1 thought on “The Crucible (1996) short review

  1. From the picture, it looks as if the producers have costumed it far earlier than 1692, which is usually the case. Puritanism developed in the late 16th century, got strong in England in the early to mid-17th, then waned after the Restoration 11 years of no fun didn’t do much for their popularity. Although Cromwell was an Independent and not a Puritan, he followed their lead on many points. Puritans did not wear all black all the time; almost never, in fact, because a) they considered it too extreme, and b) it was fashionable at court, largely due to Spanish influence on fashion. They did wear mulberry, dark green, brown, and tawny. The common image of the Puritan/Pilgrim in this country is a slightly off version of the St- Gaudens statue, but with a wide belt and buckled shoes.
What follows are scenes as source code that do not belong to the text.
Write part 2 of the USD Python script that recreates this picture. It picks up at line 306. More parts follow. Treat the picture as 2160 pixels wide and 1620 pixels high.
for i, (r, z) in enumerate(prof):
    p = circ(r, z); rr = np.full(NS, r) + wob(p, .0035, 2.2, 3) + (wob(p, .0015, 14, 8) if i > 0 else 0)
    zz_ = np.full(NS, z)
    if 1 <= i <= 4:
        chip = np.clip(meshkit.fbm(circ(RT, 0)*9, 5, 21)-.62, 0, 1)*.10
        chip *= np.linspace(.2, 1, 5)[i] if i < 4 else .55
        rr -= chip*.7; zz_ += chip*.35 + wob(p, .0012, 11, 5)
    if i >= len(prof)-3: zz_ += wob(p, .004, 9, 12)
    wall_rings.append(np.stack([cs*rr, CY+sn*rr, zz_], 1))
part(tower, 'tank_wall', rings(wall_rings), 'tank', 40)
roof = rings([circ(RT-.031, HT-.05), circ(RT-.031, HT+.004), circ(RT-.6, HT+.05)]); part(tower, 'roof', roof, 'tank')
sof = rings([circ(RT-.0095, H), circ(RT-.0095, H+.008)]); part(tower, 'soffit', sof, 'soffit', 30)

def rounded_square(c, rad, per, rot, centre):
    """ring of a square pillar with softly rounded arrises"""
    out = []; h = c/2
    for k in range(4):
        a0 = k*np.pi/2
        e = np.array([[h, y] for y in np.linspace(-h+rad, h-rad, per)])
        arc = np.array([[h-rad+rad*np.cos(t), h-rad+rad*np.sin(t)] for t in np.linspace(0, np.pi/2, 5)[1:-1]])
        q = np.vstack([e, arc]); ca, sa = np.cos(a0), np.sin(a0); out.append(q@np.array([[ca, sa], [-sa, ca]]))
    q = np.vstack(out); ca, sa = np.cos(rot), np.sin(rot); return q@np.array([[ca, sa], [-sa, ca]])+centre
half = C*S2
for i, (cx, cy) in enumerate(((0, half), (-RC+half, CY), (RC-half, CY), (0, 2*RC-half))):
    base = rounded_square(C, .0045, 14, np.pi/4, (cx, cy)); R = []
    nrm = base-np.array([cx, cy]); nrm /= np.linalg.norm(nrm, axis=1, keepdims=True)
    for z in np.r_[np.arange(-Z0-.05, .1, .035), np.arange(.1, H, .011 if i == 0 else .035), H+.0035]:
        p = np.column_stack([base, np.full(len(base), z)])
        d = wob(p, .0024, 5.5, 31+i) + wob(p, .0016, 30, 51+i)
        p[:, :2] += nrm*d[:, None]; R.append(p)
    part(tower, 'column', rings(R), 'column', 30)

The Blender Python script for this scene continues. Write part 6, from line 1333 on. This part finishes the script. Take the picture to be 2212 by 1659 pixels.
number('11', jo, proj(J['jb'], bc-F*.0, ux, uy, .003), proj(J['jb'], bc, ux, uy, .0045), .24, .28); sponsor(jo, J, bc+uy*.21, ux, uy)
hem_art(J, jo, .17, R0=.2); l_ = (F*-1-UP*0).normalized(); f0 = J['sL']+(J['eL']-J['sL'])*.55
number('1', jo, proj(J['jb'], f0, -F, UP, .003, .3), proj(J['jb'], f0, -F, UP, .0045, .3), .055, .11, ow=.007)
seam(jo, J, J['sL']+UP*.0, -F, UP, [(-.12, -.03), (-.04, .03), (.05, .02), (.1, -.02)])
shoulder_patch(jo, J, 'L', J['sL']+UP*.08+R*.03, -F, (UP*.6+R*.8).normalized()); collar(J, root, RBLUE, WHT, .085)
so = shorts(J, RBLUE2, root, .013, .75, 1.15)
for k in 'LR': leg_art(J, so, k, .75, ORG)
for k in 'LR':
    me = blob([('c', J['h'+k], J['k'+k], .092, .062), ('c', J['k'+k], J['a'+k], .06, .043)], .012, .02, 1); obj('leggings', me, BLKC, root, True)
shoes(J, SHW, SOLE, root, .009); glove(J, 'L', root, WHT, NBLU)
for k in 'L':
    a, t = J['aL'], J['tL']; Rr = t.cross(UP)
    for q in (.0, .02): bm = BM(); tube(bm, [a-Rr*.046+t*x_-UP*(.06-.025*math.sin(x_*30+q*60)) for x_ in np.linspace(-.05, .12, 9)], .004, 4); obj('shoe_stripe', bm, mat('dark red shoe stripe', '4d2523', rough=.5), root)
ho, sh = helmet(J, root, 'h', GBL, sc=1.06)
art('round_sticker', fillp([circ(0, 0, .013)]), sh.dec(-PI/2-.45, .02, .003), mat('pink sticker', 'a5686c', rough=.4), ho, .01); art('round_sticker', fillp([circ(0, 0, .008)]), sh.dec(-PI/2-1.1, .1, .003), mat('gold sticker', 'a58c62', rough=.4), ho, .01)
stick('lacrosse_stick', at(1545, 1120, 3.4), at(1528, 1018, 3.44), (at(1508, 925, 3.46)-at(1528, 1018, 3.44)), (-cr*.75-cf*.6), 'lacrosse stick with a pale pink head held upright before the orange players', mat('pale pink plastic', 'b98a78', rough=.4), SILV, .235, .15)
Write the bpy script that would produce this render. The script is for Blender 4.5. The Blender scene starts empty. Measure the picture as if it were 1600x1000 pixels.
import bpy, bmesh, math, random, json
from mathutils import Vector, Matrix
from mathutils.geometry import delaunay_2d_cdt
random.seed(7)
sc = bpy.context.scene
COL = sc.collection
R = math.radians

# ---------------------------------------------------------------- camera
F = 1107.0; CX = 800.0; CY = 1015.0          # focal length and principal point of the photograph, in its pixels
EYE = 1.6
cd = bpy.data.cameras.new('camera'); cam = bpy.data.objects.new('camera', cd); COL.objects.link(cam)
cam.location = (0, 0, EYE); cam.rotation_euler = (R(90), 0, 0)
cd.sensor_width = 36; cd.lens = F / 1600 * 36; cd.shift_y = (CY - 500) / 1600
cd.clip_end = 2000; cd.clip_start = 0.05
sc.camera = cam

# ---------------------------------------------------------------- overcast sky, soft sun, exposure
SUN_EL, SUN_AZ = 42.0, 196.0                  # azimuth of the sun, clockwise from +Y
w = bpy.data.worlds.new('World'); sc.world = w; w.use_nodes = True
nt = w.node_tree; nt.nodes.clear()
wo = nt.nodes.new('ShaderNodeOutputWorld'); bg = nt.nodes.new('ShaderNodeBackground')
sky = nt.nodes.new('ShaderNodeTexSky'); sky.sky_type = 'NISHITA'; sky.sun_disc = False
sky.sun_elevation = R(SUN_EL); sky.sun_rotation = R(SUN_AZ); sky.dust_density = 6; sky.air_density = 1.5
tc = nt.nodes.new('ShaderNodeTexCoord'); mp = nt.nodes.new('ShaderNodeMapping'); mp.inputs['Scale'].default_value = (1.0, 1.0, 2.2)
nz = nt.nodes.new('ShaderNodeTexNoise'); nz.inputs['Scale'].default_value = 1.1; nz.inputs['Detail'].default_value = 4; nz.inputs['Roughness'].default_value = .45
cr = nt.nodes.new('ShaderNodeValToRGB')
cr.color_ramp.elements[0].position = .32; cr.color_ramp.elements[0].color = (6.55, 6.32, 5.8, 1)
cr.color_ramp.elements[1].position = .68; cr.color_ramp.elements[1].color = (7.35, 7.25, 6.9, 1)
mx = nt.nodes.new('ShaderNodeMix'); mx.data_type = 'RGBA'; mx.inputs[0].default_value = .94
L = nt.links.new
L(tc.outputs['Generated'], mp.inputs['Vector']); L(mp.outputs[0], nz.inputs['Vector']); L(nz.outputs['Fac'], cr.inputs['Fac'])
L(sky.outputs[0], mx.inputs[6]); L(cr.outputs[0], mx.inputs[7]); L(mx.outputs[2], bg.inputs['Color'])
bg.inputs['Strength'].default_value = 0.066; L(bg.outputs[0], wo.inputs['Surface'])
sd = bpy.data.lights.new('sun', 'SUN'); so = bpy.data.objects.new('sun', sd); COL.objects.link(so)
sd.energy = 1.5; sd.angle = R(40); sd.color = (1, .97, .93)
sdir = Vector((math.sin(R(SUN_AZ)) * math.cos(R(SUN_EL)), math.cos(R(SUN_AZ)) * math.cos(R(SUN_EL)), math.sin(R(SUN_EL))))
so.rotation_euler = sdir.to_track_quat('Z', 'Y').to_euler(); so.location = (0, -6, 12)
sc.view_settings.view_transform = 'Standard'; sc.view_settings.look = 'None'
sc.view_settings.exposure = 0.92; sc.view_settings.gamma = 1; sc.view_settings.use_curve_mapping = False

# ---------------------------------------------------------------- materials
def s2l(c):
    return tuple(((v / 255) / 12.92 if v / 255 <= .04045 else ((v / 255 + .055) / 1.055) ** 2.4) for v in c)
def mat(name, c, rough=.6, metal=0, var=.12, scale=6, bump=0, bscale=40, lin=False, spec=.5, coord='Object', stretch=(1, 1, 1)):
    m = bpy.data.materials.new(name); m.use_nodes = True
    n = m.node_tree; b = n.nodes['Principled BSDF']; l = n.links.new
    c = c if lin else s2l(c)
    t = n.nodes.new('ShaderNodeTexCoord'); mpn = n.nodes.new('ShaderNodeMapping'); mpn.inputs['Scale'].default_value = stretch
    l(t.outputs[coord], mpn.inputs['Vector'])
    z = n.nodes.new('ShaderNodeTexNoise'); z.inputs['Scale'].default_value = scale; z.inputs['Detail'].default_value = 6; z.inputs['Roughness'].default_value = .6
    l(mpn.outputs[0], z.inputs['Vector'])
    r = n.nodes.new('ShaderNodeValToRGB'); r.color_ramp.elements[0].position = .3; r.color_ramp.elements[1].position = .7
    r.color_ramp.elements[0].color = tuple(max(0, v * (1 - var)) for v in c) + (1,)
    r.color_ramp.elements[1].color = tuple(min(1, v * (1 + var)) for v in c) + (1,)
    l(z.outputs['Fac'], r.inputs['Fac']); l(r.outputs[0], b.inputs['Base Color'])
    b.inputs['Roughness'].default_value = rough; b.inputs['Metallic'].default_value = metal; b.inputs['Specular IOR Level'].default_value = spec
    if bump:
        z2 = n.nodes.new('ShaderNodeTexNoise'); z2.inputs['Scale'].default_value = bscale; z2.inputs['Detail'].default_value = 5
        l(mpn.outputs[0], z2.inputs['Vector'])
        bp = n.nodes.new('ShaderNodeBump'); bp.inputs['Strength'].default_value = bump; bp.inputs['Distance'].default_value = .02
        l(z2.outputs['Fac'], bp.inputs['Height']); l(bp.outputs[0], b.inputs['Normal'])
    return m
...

And the buckle on the hat — all wrong. First, not all the Pilgrims were Puritans, Second, the hat, called a capotain, was seldom if ever worn with a buckle in the band; third, belts of that era were narrow and segmented for carrying a sword, and fitted close to a waistline that starts out high and descending to a point in front, then gets lower, then disappears altogether as the coat replaces the doublet. By the time of Salem, coats are knee length, have no collar, but do have turned back wide cuffs and turned back fronts which become the facings on military uniforms. Think pirate. Ornate wigs also come into this era. Buckles on shoes show up in the last half of the century, but are small. As for the TV series, I find it a guilty pleasure as an occult fantasy, but don’t even begin to take Montgomery’s WTF outfits as historical. Hysterical, maybe. They’re much more accurate depicting the magickal aspects.